Plinio Corrêa de Oliveira
Campo Santa Maria Formosa, em Veneza, 1741 – Michele Marieschi, séc. XVIII. Museu Correr, Veneza.
Em minha sala de trabalho tenho um quadro reproduzindo uma pequena praça de Veneza. Ela tem um charme que toca nos sentidos, inclusive por seus defeitos, revelando a ‘alma’ e o espírito veneziano. Esse charme impregna o conjunto da praça, a igreja no fundo, as casas e os personagens ali presentes, cujas atitudes características dão a impressão de estarem saindo de alguma representação teatral.
A igreja, em estilo que parece do século XVII, irradia alguma paz ao conjunto.
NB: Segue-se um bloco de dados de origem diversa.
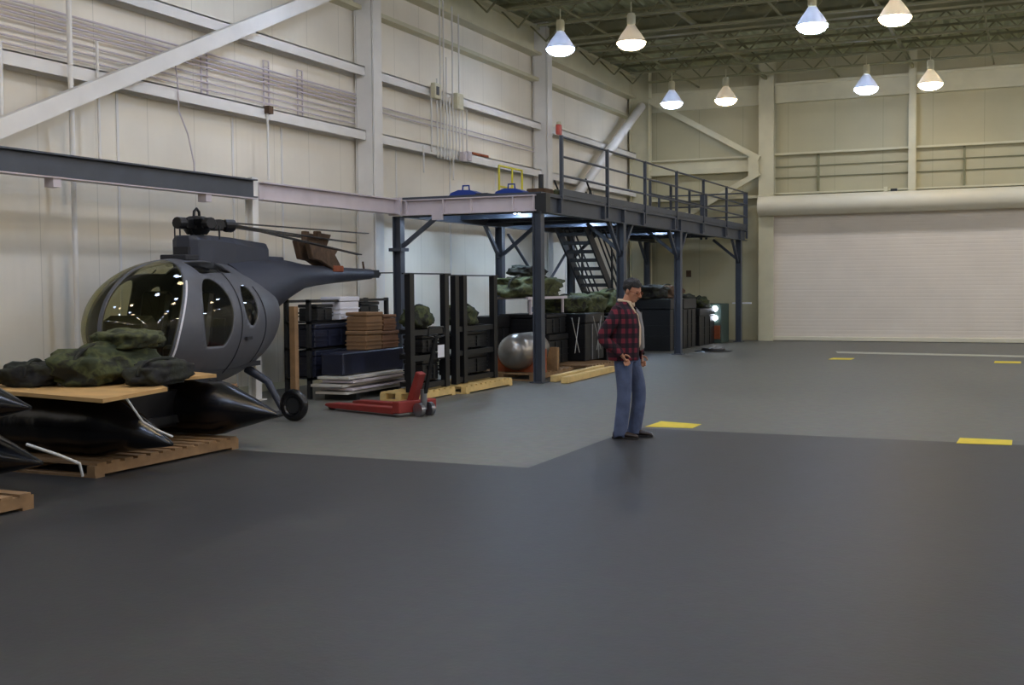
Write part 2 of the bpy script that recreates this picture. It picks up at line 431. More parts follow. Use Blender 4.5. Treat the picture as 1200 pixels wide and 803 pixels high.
# ------------------------------------------------------------------ high-bay lamps
def shade_mat():
    m = bpy.data.materials.new('prismatic_shade'); m.use_nodes = True
    nt = m.node_tree; N = nt.nodes; L = nt.links; b = N['Principled BSDF']
    b.inputs['Base Color'].default_value = (.7, .7, .7, 1); b.inputs['Roughness'].default_value = .3
    t = N.new('ShaderNodeBsdfTranslucent'); t.inputs[0].default_value = (.75, .75, .78, 1)
    mx = N.new('ShaderNodeMixShader'); mx.inputs[0].default_value = .13
    L.new(b.outputs[0], mx.inputs[1]); L.new(t.outputs[0], mx.inputs[2]); L.new(mx.outputs[0], N['Material Output'].inputs[0])
    return m
MAT['lampshade'] = shade_mat()
LAMP = 22.0
ems = {}
def glow(w, x):
    f_ = 1.6 if x == -6.2 else (.5 if x < -7 else (1.0 if x < 5 else 1.75))  # unseen right-hand lamps and the added ones burn stronger for the left wall
    if (w, f_) not in ems: ems[(w, f_)] = emit('warm_lamp_glow' if w else 'cool_lamp_glow', (255, 226, 176) if w else (196, 217, 255), LAMP * (.85 if w else 1.2) * f_)
    return ems[(w, f_)]
def make_lamp(em, label, loc, group):
    t = thing('high_bay_lamp', label, 'ceiling lamp', loc, 0, group)
    MB().lathe([(.085, .36), (.12, .30), (.21, .18), (.31, .02), (.315, .0), (.305, .0), (.2, .17), (.11, .29), (.08, .35)], n=24).build('shade', MAT['lampshade'], t, smooth=True)
    MB().lathe([(0, -.15), (.1, -.144), (.18, -.125), (.25, -.085), (.295, -.03), (.3, .0), (.27, .02), (0, .04)], n=24).build('lens', em, t, smooth=True)
    MB().lathe([(.0, .62), (.07, .61), (.09, .56), (.09, .40), (.075, .35), (0, .35)], n=16).build('ballast_housing', MAT['cream'], t, smooth=True)
    MB().cyl((0, 0, .6), (0, 0, 7.56 - loc[2]), .012, n=6).build('hanger_rod', MAT['cream'], t)
    return t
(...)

É quase o contrário do que transparece nas pessoas, entretanto acaba envolvendo-as. Por uma porta aberta da igreja se percebe algo de meditativo e sério, pela presença do Santíssimo Sacramento no sacrário interno, riquíssimo em graças. É o mesmo imponderável de certas igrejas da Itália.
Essa Veneza do século XVIII tem algo que lembra remotamente a dignidade e distinção próprias do Ancien Régime. Nas pessoas transparece também a frivolidade social daquela época. São habituadas a morar em Veneza e conviver com casas de aspecto um tanto tristonho, com tracinhos de palácio. Elas gostam do estilo, que as eleva a um nível mais alto.
Esses vários aspectos, onde se misturam laivos de séculos anteriores com algo do século que viria, influenciam as almas dos que ali estão, ou que moram na praça.
A mistura de todos esses aspectos lembra certos arranjos de sorvetes, quando a groselha e o creme vão se derretendo, alternando dentro do copo suas cores respectivas. Na praça, os seus vários aspectos formam laivos psicológicos — um ice-cream soda indefinido dentro de um copo, que seria aquela pracinha.